YOUR TASK — Exactly as they appear, output all of the entries.

SUPPLIED RECORDS —
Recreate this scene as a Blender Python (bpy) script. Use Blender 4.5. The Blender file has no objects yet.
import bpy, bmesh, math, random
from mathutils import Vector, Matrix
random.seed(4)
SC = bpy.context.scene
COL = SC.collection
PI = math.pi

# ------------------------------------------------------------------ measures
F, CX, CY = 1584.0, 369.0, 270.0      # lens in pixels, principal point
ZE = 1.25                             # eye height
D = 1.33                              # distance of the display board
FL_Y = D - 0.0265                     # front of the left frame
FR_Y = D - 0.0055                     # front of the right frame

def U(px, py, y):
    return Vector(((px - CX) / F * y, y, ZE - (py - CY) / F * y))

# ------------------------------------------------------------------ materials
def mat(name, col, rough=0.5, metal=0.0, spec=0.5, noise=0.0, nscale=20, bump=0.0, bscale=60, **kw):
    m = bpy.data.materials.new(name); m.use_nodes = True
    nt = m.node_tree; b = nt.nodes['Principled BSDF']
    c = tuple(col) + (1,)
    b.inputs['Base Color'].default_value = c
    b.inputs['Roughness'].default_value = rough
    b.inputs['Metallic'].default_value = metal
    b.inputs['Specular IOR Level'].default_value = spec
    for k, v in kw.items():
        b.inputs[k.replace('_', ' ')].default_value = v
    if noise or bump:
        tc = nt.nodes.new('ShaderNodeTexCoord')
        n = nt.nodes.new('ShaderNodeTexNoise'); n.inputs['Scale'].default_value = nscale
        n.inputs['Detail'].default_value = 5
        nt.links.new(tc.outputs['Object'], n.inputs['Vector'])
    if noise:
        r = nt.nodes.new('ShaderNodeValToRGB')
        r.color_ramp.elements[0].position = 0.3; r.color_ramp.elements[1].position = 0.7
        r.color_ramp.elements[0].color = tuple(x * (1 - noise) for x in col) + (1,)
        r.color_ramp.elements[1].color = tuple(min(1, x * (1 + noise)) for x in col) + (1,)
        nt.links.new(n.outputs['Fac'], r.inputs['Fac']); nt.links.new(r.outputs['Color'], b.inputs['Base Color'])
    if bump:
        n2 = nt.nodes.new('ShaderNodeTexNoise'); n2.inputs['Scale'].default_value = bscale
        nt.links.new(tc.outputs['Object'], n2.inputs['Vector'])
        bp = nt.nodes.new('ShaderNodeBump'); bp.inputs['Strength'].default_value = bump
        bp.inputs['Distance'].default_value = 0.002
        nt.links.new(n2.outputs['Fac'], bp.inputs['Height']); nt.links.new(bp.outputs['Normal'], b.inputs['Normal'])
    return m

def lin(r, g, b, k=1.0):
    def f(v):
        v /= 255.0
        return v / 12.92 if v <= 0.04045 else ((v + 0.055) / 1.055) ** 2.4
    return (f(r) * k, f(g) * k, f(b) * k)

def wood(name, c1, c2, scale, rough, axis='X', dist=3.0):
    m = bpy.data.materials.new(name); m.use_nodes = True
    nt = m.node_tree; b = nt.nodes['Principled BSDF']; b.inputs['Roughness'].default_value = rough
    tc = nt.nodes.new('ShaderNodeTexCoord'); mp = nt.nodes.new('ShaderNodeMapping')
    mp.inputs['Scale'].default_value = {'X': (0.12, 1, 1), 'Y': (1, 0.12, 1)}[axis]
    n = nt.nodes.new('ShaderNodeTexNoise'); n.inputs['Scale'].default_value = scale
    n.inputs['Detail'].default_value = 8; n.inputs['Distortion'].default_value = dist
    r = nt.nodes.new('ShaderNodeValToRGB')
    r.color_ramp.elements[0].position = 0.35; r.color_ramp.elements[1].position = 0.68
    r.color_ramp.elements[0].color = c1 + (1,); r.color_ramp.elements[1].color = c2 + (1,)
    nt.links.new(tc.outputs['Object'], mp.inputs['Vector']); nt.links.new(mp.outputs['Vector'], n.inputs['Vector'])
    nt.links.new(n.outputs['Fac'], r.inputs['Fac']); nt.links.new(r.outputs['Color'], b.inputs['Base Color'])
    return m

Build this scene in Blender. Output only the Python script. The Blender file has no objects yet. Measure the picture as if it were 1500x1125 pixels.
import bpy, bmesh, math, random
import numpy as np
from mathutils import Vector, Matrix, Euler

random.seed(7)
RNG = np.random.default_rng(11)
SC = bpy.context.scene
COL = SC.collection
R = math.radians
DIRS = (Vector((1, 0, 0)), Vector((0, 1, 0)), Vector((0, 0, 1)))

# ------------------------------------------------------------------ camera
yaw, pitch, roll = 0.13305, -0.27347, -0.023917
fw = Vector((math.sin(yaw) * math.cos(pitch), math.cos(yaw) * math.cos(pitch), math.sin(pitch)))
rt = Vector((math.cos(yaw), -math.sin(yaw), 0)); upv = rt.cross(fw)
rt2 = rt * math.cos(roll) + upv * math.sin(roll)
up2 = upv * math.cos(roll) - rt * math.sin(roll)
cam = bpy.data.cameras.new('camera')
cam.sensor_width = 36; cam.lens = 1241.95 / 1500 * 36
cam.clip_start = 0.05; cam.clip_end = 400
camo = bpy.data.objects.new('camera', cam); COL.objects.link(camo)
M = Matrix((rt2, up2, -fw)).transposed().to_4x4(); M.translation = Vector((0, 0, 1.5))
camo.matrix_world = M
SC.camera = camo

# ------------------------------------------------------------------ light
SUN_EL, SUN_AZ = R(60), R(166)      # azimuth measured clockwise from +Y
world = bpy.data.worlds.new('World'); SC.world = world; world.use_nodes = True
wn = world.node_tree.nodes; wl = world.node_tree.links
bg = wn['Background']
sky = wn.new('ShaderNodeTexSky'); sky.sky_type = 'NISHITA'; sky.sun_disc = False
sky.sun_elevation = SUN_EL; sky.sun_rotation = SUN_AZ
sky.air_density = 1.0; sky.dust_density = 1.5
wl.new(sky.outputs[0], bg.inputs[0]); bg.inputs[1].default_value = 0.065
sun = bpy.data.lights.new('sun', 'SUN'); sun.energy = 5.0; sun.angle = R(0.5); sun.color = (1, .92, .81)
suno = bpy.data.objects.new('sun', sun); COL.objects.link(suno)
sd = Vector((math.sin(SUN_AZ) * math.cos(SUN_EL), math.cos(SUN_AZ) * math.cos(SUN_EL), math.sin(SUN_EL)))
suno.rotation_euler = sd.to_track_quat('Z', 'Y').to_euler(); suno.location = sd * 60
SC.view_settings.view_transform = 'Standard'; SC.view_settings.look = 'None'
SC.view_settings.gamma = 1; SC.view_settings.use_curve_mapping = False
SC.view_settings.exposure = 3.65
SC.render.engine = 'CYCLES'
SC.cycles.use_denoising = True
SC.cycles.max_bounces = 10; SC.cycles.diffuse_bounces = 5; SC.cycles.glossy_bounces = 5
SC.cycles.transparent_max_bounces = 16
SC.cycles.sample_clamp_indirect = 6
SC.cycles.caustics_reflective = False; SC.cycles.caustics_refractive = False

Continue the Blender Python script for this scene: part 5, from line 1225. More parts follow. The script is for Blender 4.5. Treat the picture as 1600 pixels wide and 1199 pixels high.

TASK SOLUTION —
Recreate this scene as a Blender Python (bpy) script. Use Blender 4.5. The Blender file has no objects yet.
import bpy, bmesh, math, random
from mathutils import Vector, Matrix
random.seed(4)
SC = bpy.context.scene
COL = SC.collection
PI = math.pi

# ------------------------------------------------------------------ measures
F, CX, CY = 1584.0, 369.0, 270.0      # lens in pixels, principal point
ZE = 1.25                             # eye height
D = 1.33                              # distance of the display board
FL_Y = D - 0.0265                     # front of the left frame
FR_Y = D - 0.0055                     # front of the right frame

def U(px, py, y):
    return Vector(((px - CX) / F * y, y, ZE - (py - CY) / F * y))

# ------------------------------------------------------------------ materials
def mat(name, col, rough=0.5, metal=0.0, spec=0.5, noise=0.0, nscale=20, bump=0.0, bscale=60, **kw):
    m = bpy.data.materials.new(name); m.use_nodes = True
    nt = m.node_tree; b = nt.nodes['Principled BSDF']
    c = tuple(col) + (1,)
    b.inputs['Base Color'].default_value = c
    b.inputs['Roughness'].default_value = rough
    b.inputs['Metallic'].default_value = metal
    b.inputs['Specular IOR Level'].default_value = spec
    for k, v in kw.items():
        b.inputs[k.replace('_', ' ')].default_value = v
    if noise or bump:
        tc = nt.nodes.new('ShaderNodeTexCoord')
        n = nt.nodes.new('ShaderNodeTexNoise'); n.inputs['Scale'].default_value = nscale
        n.inputs['Detail'].default_value = 5
        nt.links.new(tc.outputs['Object'], n.inputs['Vector'])
    if noise:
        r = nt.nodes.new('ShaderNodeValToRGB')
        r.color_ramp.elements[0].position = 0.3; r.color_ramp.elements[1].position = 0.7
        r.color_ramp.elements[0].color = tuple(x * (1 - noise) for x in col) + (1,)
        r.color_ramp.elements[1].color = tuple(min(1, x * (1 + noise)) for x in col) + (1,)
        nt.links.new(n.outputs['Fac'], r.inputs['Fac']); nt.links.new(r.outputs['Color'], b.inputs['Base Color'])
    if bump:
        n2 = nt.nodes.new('ShaderNodeTexNoise'); n2.inputs['Scale'].default_value = bscale
        nt.links.new(tc.outputs['Object'], n2.inputs['Vector'])
        bp = nt.nodes.new('ShaderNodeBump'); bp.inputs['Strength'].default_value = bump
        bp.inputs['Distance'].default_value = 0.002
        nt.links.new(n2.outputs['Fac'], bp.inputs['Height']); nt.links.new(bp.outputs['Normal'], b.inputs['Normal'])
    return m

def lin(r, g, b, k=1.0):
    def f(v):
        v /= 255.0
        return v / 12.92 if v <= 0.04045 else ((v + 0.055) / 1.055) ** 2.4
    return (f(r) * k, f(g) * k, f(b) * k)

def wood(name, c1, c2, scale, rough, axis='X', dist=3.0):
    m = bpy.data.materials.new(name); m.use_nodes = True
    nt = m.node_tree; b = nt.nodes['Principled BSDF']; b.inputs['Roughness'].default_value = rough
    tc = nt.nodes.new('ShaderNodeTexCoord'); mp = nt.nodes.new('ShaderNodeMapping')
    mp.inputs['Scale'].default_value = {'X': (0.12, 1, 1), 'Y': (1, 0.12, 1)}[axis]
    n = nt.nodes.new('ShaderNodeTexNoise'); n.inputs['Scale'].default_value = scale
    n.inputs['Detail'].default_value = 8; n.inputs['Distortion'].default_value = dist
    r = nt.nodes.new('ShaderNodeValToRGB')
    r.color_ramp.elements[0].position = 0.35; r.color_ramp.elements[1].position = 0.68
    r.color_ramp.elements[0].color = c1 + (1,); r.color_ramp.elements[1].color = c2 + (1,)
    nt.links.new(tc.outputs['Object'], mp.inputs['Vector']); nt.links.new(mp.outputs['Vector'], n.inputs['Vector'])
    nt.links.new(n.outputs['Fac'], r.inputs['Fac']); nt.links.new(r.outputs['Color'], b.inputs['Base Color'])
    return m

Build this scene in Blender. Output only the Python script. The Blender file has no objects yet. Measure the picture as if it were 1500x1125 pixels.
import bpy, bmesh, math, random
import numpy as np
from mathutils import Vector, Matrix, Euler

random.seed(7)
RNG = np.random.default_rng(11)
SC = bpy.context.scene
COL = SC.collection
R = math.radians
DIRS = (Vector((1, 0, 0)), Vector((0, 1, 0)), Vector((0, 0, 1)))

# ------------------------------------------------------------------ camera
yaw, pitch, roll = 0.13305, -0.27347, -0.023917
fw = Vector((math.sin(yaw) * math.cos(pitch), math.cos(yaw) * math.cos(pitch), math.sin(pitch)))
rt = Vector((math.cos(yaw), -math.sin(yaw), 0)); upv = rt.cross(fw)
rt2 = rt * math.cos(roll) + upv * math.sin(roll)
up2 = upv * math.cos(roll) - rt * math.sin(roll)
cam = bpy.data.cameras.new('camera')
cam.sensor_width = 36; cam.lens = 1241.95 / 1500 * 36
cam.clip_start = 0.05; cam.clip_end = 400
camo = bpy.data.objects.new('camera', cam); COL.objects.link(camo)
M = Matrix((rt2, up2, -fw)).transposed().to_4x4(); M.translation = Vector((0, 0, 1.5))
camo.matrix_world = M
SC.camera = camo

# ------------------------------------------------------------------ light
SUN_EL, SUN_AZ = R(60), R(166)      # azimuth measured clockwise from +Y
world = bpy.data.worlds.new('World'); SC.world = world; world.use_nodes = True
wn = world.node_tree.nodes; wl = world.node_tree.links
bg = wn['Background']
sky = wn.new('ShaderNodeTexSky'); sky.sky_type = 'NISHITA'; sky.sun_disc = False
sky.sun_elevation = SUN_EL; sky.sun_rotation = SUN_AZ
sky.air_density = 1.0; sky.dust_density = 1.5
wl.new(sky.outputs[0], bg.inputs[0]); bg.inputs[1].default_value = 0.065
sun = bpy.data.lights.new('sun', 'SUN'); sun.energy = 5.0; sun.angle = R(0.5); sun.color = (1, .92, .81)
suno = bpy.data.objects.new('sun', sun); COL.objects.link(suno)
sd = Vector((math.sin(SUN_AZ) * math.cos(SUN_EL), math.cos(SUN_AZ) * math.cos(SUN_EL), math.sin(SUN_EL)))
suno.rotation_euler = sd.to_track_quat('Z', 'Y').to_euler(); suno.location = sd * 60
SC.view_settings.view_transform = 'Standard'; SC.view_settings.look = 'None'
SC.view_settings.gamma = 1; SC.view_settings.use_curve_mapping = False
SC.view_settings.exposure = 3.65
SC.render.engine = 'CYCLES'
SC.cycles.use_denoising = True
SC.cycles.max_bounces = 10; SC.cycles.diffuse_bounces = 5; SC.cycles.glossy_bounces = 5
SC.cycles.transparent_max_bounces = 16
SC.cycles.sample_clamp_indirect = 6
SC.cycles.caustics_reflective = False; SC.cycles.caustics_refractive = False

Continue the Blender Python script for this scene: part 5, from line 1225. More parts follow. The script is for Blender 4.5. Treat the picture as 1600 pixels wide and 1199 pixels high.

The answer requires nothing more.